### GIVEN INSTRUCTION
Report how many lines contain the word "Write"; answer with the number only.
— BEGIN DATA LINES —
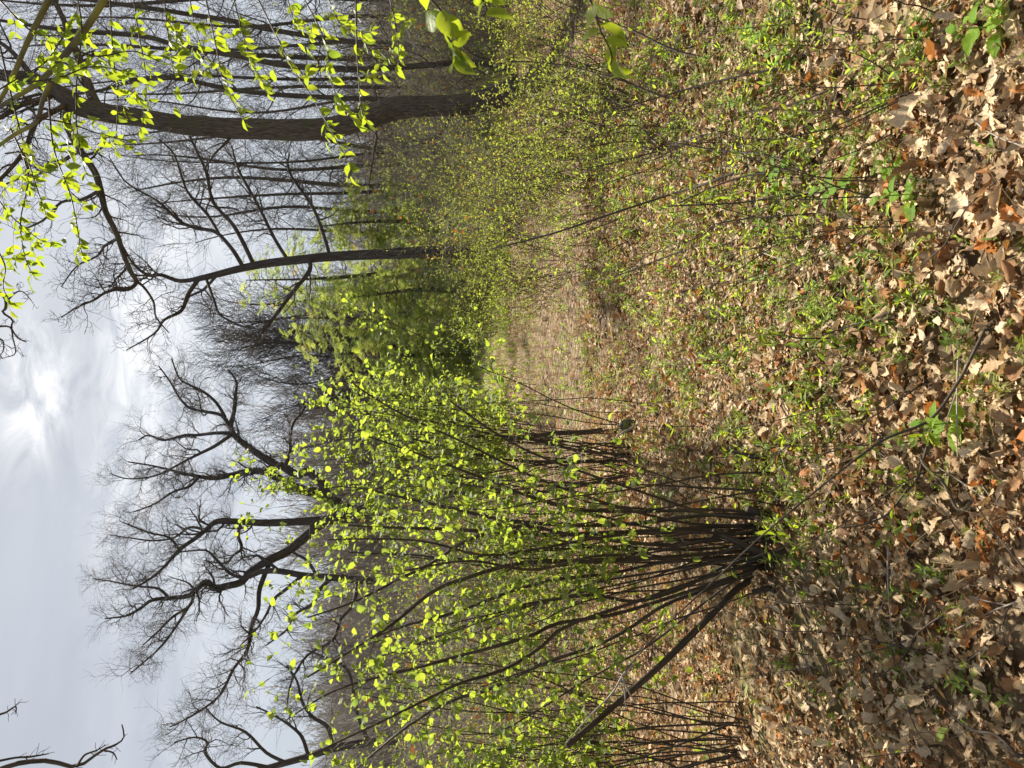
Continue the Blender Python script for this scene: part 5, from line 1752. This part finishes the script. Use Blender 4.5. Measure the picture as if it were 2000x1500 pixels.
for i, (px, py, s, lab) in enumerate(((1565, 330, .05, 'broad-leaved bright green nettle in the shade of the slanting shoots'), (1560, 375, .04, 'smaller nettle beside the broad-leaved one, away from the edge'), (1690, 368, .055, 'bright nettle with the largest serrated leaves beside the slim brown shoots'),
                                       (1815, 385, .05, 'lone nettle near the bottom among pale oak leaves'), (1520, 70, .05, 'nettle under the thin shoot by the picture edge'), (1560, 110, .04, 'dark green nettle growing next to the edge nettle'), (1780, 330, .035, 'small nettle by the lichen-spotted shoot'),
                                       (1470, 200, .045, 'nettle at the upper end of the ground cover patch'), (1910, 830, .05, 'flat broad green plant at the foot of the arching stem'), (1985, 60, .05, 'nettle in the bottom corner beside the pale oak leaves'), (1530, 445, .035, 'lowest nettle on the path side of the ground cover'))):
    nettle(px, py, s, 700 + i, lab)

g = G(1618, 300)
vt = empty('violet', g, 'tiny purple violet flowering in the leaf litter', 'flower')
tubes('stem', [(np.array([g, g + [0, 0, .025], g + [.004, -.004, .045]]), np.array([.001, .001, .0008]))], M['grass'], vt, 4)
pv, pq = blade([(0, .1), (.3, .32), (.7, .4), (1, .15)], fold=.2, bend=.3)
pm = proto('petal', (pv, pq), M['violet'])
for k in range(5):
    a = k * 1.2566 + .3
    d = np.array([math.cos(a), -.35, math.sin(a)])
    place('petal', pm, g + np.array([.004, -.004, .045]), tuple(frame_euler(d[None], np.array([[0, -1, .2]]))[0]), .012, None, vt)

# small mossy stump and a pale stick leaning on it
g = G(1238, 832)
st = empty('stump', g, 'small mossy broken stump standing beside the path', 'stump')
n = 9
ax = np.stack([np.full(n, g[0]), np.full(n, g[1]), g[2] - .03 + np.linspace(0, .15, n)], 1)
bark_trunk('bole', ax, np.array([.10, .07, .055, .05, .048, .045, .045, .035, .004]), M['bark_big'], st, 26, .25)
v, q, t_ = tube_arrays([(ax[3:8] + np.array([.0, .004, .004]), np.array([.04, .053, .052, .047, .02]))], 12)
link('moss', fast_mesh('moss', v - OFF[st.name] + rng.normal(0, .006, v.shape), q), M['moss'], st)
p, r = trace([(1262, 818, 4), (1240, 832, 5), (1215, 846, 4), (1196, 862, 2)], g[1] - .16, g[1] - .05, n=12)
sk = tubes('stick', [(p, r)], M['dead'], None, 6)
tag(sk, 'pale broken stick leaning against the small mossy stump', 'stick')

# single fallen leaves that stand out
for px, py, s, rv, lab, me in ((1780, 527, .075, .96, 'bright orange oak leaf lying on pale leaves at the lower middle', OAK[0]), (1945, 432, .12, .02, 'large pale lobed oak leaf lying flat at the bottom', OAK[1]), (1965, 470, .10, .95, 'rusty orange oak leaf under the large pale one', OAK[2]),
                               (1838, 165, .13, .05, 'big pale curled oak leaf near the bottom right corner', OAK[3]), (1707, 1332, .09, .94, 'orange cut-leaved frond lying in the shadow of the hazel', OAK[4]), (1860, 110, .10, .93, 'reddish brown oak leaf beside the big pale curled one', OAK[5]),
                               (1960, 1300, .10, .4, 'cream oak leaf at the bottom in the hazel shade', OAK[6])):
    g = G(px, py)
    o = place('fallen_leaf', me, g + np.array([0, 0, .06]), (rng.normal(0, .2), rng.normal(0, .2), rng.random() * 6.28), s, None, None, rv)
    tag(o, lab, 'leaf')
g = G(1890, 1422)
o = place('fallen_leaf', CHERRY[0], g + np.array([0, 0, .06]), (.3, .2, 1.0), .06, None, None, .5)
tag(o, 'single yellow-green oval leaf lying near the bottom edge', 'leaf')

S.view_layers[0].update()
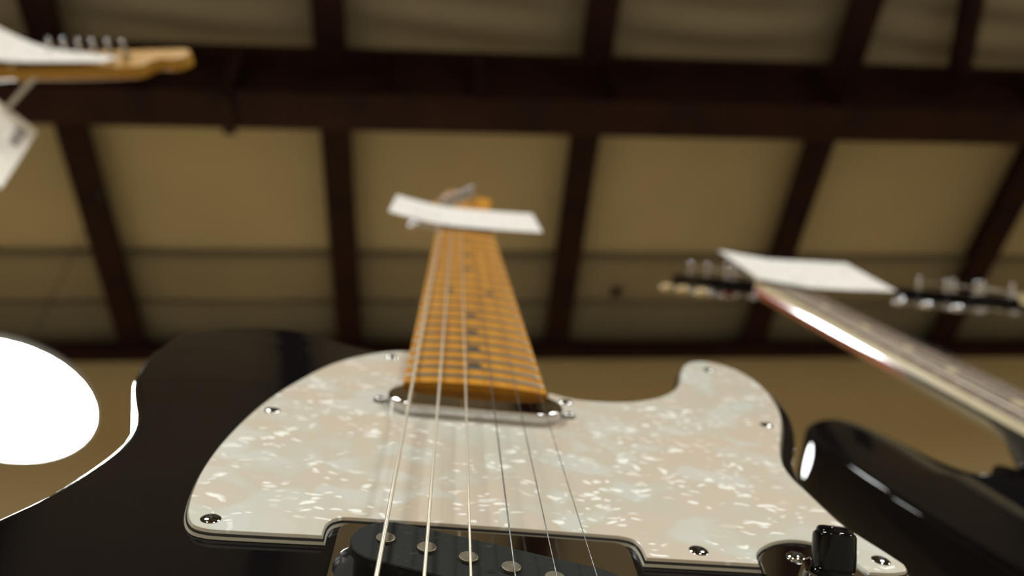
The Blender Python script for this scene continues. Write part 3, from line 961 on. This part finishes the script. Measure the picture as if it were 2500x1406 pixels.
def card3(u, v):
    y = -75 + 212 * v
    xl = 4 + 31 * v
    xu = -62 + 86 * v
    return (xu + (xl - xu) * u, S + 3 + y - 14 * u, 15.5 + 90 * max(0, .5 - v) ** 1.7 * (1 - .5 * u))
card(G3, card3, 'curled white card over the strings beside the pale maple headstock')

def hang_tag():
    c = cam_pt(-.452, .172, 1.0)
    root = empty('hang_tag', Matrix.Translation(cam_pt(-.440, .19, 1.0)))
    tag(root, 'white hang tag on a white thread below the pale maple headstock', 'tag')
    def pt(u, v, d):
        return cam_pt((u - 1250) / F_PX * d, (703 - v) / F_PX * d, d)
    inv = root.matrix_world.inverted()
    # four corners of the card, in space
    A, B = pt(22, 268, 1.0), pt(92, 322, 1.0)
    e = (B - A)
    long = Vector((0, 0, -.115))
    Aw = A - e * .9
    def fn(u, v):
        p = Aw + (B - Aw) * u + long * v + FWD * (.004 * math.sin(math.pi * u))
        return inv @ p
    finish(sheet(fn, 8, 6, .0005), 'card', M['tag'], root, 40)
    def fn2(u, v):
        p = Aw + (B - Aw) * (.72 + .16 * u) + long * (.10 + .26 * v) - FWD * (.0015)
        return inv @ p
    finish(sheet(fn2, 4, 4, .0002), 'print', M['ink'], root, 40)
    pts = [pt(80, 192, 1.0), pt(48, 226, 1.0), pt(16, 262, 1.0), pt(-14, 300, 1.0)]
    bm = bmesh.new()
    tube([inv @ p for p in pts], .0017, 8, bm)
    off = RIGHT * .004 + UP * .001
    tube([inv @ (p + off) for p in pts], .0017, 8, bm)
    finish(bm, 'thread', M['thread'], root, 60)
    return root
hang_tag()

# ------------------------------------------------------------------ stands (below and behind the bodies)
def stand(frame, label, low=-168, thick=45):
    def gp(x, y, z): return frame @ (Vector((x, y, z)) * MM)
    b = gp(0, low, -20)
    root = empty('guitar_stand', Matrix.Translation((b.x, b.y + .12, 0)))
    tag(root, label, 'stand', 'black tubular guitar stands')
    inv = root.matrix_world.inverted()
    hub = Vector((b.x, b.y + .16, b.z - .02))
    back = gp(0, 20, -thick - 12)
    def tb(pts, r, name, m):
        finish(tube([inv @ Vector(p) for p in pts], r, 10), name, m, root, 60)
    for s in (-1, 1):
        tb([hub, gp(70 * s, low - 8, -thick - 14), gp(70 * s, low + 2, -thick + 2), gp(70 * s, low - 6 + 4, 6), gp(70 * s, low + 16, 12)], .007, 'cradle_arm', M['foam'])
    tb([hub, back, gp(0, 60, -thick - 12)], .009, 'post', M['stand'])
    tb([gp(-60, 56, -thick - 9), gp(60, 56, -thick - 9)], .008, 'back_rest', M['foam'])
    for a in (40, 140, 270):
        d = Vector((math.cos(math.radians(a)), math.sin(math.radians(a)), 0))
        f = Vector((hub.x, hub.y, 0)) + d * .24
        f.z = .009
        tb([hub - Vector((0, 0, .02)), f], .009, 'leg', M['stand'])
    return root
stand(G1, 'black tubular stand holding the pearl pickguard guitar')
stand(G2, 'black tubular stand holding the cream bound dark guitar', -173, 42)
stand(G4, 'black tubular stand holding the guitar with chrome tuners', -173, 42)
low = min(((G3 @ (Vector((p.x, p.y, z)) * MM)) for p in TELE_BODY for z in (0, -45)), key=lambda v: v.z)
bm = box(bmesh.new(), (-.22, -.2, 0), (.22, .2, low.z))
bmesh.ops.bevel(bm, geom=list(bm.edges), offset=.008, segments=2, affect='EDGES')
o = finish(bm, 'plinth', M['plinth'], None, 40)
o.location = (low.x, low.y, 0)
tag(o, 'plywood plinth under the body of the pale maple guitar', 'plinth')
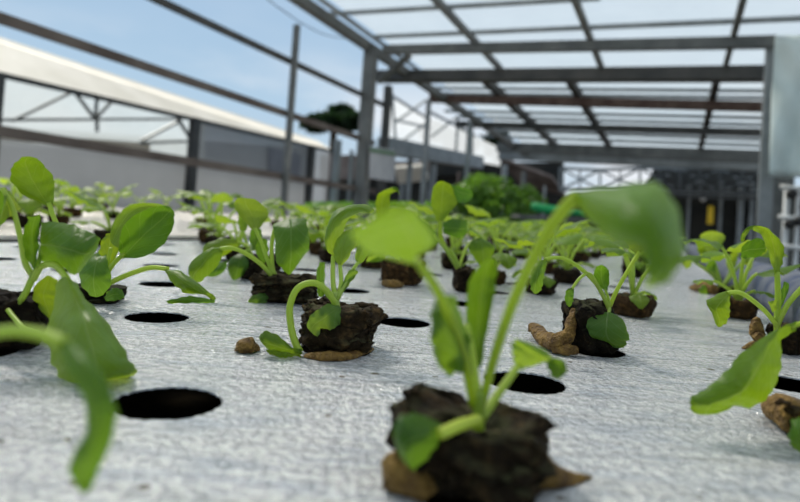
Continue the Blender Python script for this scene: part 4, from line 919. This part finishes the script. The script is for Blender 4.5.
# ------------------------------------------------------------------ light
w = bpy.data.worlds.new('sky'); S.world = w; w.use_nodes = True; nt = w.node_tree; nt.nodes.clear()
out = nt.nodes.new('ShaderNodeOutputWorld'); bg = nt.nodes.new('ShaderNodeBackground')
co = nt.nodes.new('ShaderNodeTexCoord'); sx = nt.nodes.new('ShaderNodeSeparateXYZ'); nt.links.new(co.outputs['Generated'], sx.inputs[0])
grad = ramp(nt, sx.outputs[2], [(0.0, (.66, .76, .84, 1)), (.16, (.48, .66, .83, 1)), (.36, (.37, .55, .77, 1)), (.6, (.55, .64, .74, 1)), (.9, (.75, .80, .84, 1))])
mp = nt.nodes.new('ShaderNodeMapping'); mp.inputs['Scale'].default_value = (1, 1, 2.6); nt.links.new(co.outputs['Generated'], mp.inputs[0])
nz = nt.nodes.new('ShaderNodeTexNoise'); nz.inputs['Scale'].default_value = 3.2; nz.inputs['Detail'].default_value = 6; nt.links.new(mp.outputs[0], nz.inputs['Vector'])
cl = math_(nt, 'MULTIPLY', ramp(nt, nz.outputs['Fac'], [(.46, (0, 0, 0, 1)), (.64, (1, 1, 1, 1))]), ramp(nt, sx.outputs[2], [(0.0, (1, 1, 1, 1)), (.16, (.7, .7, .7, 1)), (.26, (.08, .08, .08, 1)), (1, (.1, .1, .1, 1))]))
c = mixc(nt, cl, grad, (.95, .97, 1.0, 1))
nt.links.new(c, bg.inputs[0]); bg.inputs[1].default_value = .95; nt.links.new(bg.outputs[0], out.inputs[0])
sd = bpy.data.lights.new('sun', 'SUN'); sd.energy = 5.4; sd.angle = math.radians(9); sd.color = (1, .94, .82)
so = bpy.data.objects.new('sun', sd); COL.objects.link(so)
dirv = Vector((-.50, .62, .85)).normalized(); so.rotation_euler = dirv.to_track_quat('Z', 'Y').to_euler()
vs = S.view_settings; vs.view_transform = 'Standard'; vs.look = 'None'; vs.exposure = 0.02; vs.gamma = 1; vs.use_curve_mapping = False
S.cycles.max_bounces = 8; S.cycles.transparent_max_bounces = 16
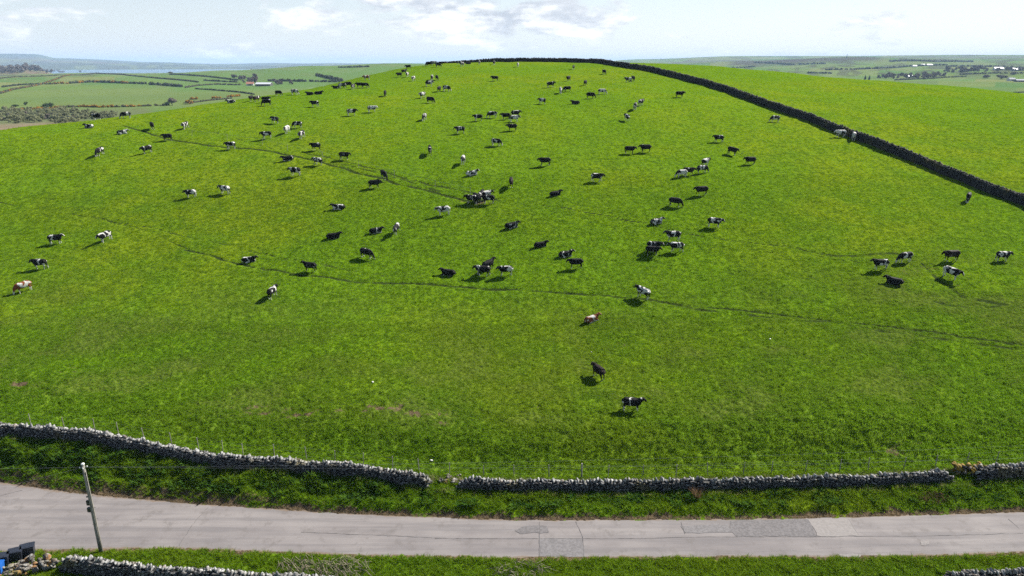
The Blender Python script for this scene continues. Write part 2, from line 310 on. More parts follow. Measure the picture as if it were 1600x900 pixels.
— END DATA LINES —
### THE REPLY
2